Saturday, November 22, 2008

How to See if a Bank might fail - Example: DBS Singapore

With all the gloom and doom about bank failures and with Citigroup going to $3+ dollars, what the heck is happening to the world! Let's look at a recently popularised ( its been around for sometime actually)ratio called the Texas ratio to see if a bank has a chance of failure. Before you read further, please take note that banks are one of the hardest entities to value or analyse. Admittedly, SGDividends are not experts at it. We can only try, using some logic and common sense.

The Texas ratio was developed as an early warning system to identify potential problem banks. It was originally applied to banks in Texas in the 1980s and proved useful for New England banks in the early 1990s. Below is a good video by CBS about this ratio. Apparently, its quite reliable.

Definition: The Texas ratio takes the amount of a bank's non-performing assets and loans and divides this number by the firm's tangible capital equity plus its loan loss reserve. A ratio of more than 100% (or 1:1) is considered a warning sign.

So what is a non-performing loan (NPL or as DBS calls it NPA)? A loan becomes non-performing after being in default for three months, but this can depend on the contract terms.

So let's look at our dear DBS ( yes the one embroiled in the High Notes case, the one who fired 900 employees without consulting the unions, the ones who "lost" clients safe deposit boxes).
From the most recent financial statements released in Nov 2008, DBS reported S$2,054 million non-performing loans. See below.
The non-performing loan amounts have to be divided by TANGIBLE capital equity PLUS loan loss reserve. The tangible capital equity is calculated as total equity ( S$24,333 million) minus Goodwill on consolidation ( S$5,847 million) which is equals S$18,486 million. See below.

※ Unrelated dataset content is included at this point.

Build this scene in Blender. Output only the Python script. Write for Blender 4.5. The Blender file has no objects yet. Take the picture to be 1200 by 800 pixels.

Therefore, the Texas Ratio ( sounds like game Texas Hold'em!) = S$2054 / S$18,486 = 0.111=11%. ( we did not mention about the loss reserve as we can't find it and we suspect its been accounted for in the S$18,486 figure. )

Since the Texas Ratio of 11% is way lesser than 100%. DBS is considered safe. Can you sleep well tonight?

Important: The objective of the articles in this blog is to set you thinking about the company before you invest your hard-earned money. Do not invest solely based on this article. Unlike House or Instituitional Analysts who have to maintain relations with corporations due to investment banking relations, generating commissions,e.t.c, SGDividends say things as it is, factually. Unlike Analyst who have to be "uptight" and "cheem", we make it simplified and cheapskate. -The Vigilante Investor, SGDividends Team


  1. No need for such analysis. Just look at the capital adequacy ratio (tier 1), which is disclosed.

  2. Yup..thats the common way of looking at it. We brought the texas ratio up as it is not so common to use it...popularised recently.